Gorostiza nos enseña (y advierto que nunca actuó como un pedagogo autoritario, dueño de un repertorio de certezas tajantes) que “todo está sujeto a medida, y la libertad puede no consistir en otra cosa que en el sentimiento de la propia posesión dentro de un orden establecido. Las reglas del ajedrez no oprimen al jugador, le trazan una zona de libertad en donde su ingenio se puede desenvolver hasta lo infinito”. Esta poética conduce al poema largo por los caminos del canto y, por otra parte, asegura la libertad asumida por el creador. El “Cántico espiritual”, “El barco ebrio”, “El cementerio marino”, “La oda marítima”, el “Llanto por Sánchez Mejías”, “La suave patria”, “Altazor”, “España, aparta de mi este cáliz”, “Piedra de sol”, el “Canto heroico y fúnebre por el subteniente caído en Albania” y “La tierra baldía”, entre otros, son ejemplos insignes de esa poética del poema largo tan comedidamente definida por Gorostiza.
“Hubo poetas que, a través de toda su obra, no buscaron sino perfeccionar un poema; y hay poemas que, en el dilatado proceso de su maduración, debieron consumir los afanes de muchos poetas”, decía el maestro, pensando en Jorge Guillén, Gilberto Owen, Jorge Cuesta y otros escritores afines a esa poética nacida de la iluminación y realizada con esmero.

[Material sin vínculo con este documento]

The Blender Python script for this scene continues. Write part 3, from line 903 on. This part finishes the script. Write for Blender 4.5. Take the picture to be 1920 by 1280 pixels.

La violeta de Gorostiza, como la margarita de Elytis, son milagros que la prisa del mundo hace que pasen inadvertidos: “Nadie sino el Ser Único más allá de nosotros, a quien no conocemos, podría sostener en el aire, por pocos segundos, el perfume de una violeta.” Gorostiza, como Montale, gozó y sufrió el delirio de nombrar las cosas y de alabar y padecer la grandeza y el horror de lo creado. Por eso le podemos llamar con justicia “un hombre de Dios”. Así lo decimos mientras, en el salón vacío, la putilla del rubor helado lanza una carcajada, la danza y el danzón comienzan y terminan y la luz se apaga lentamente.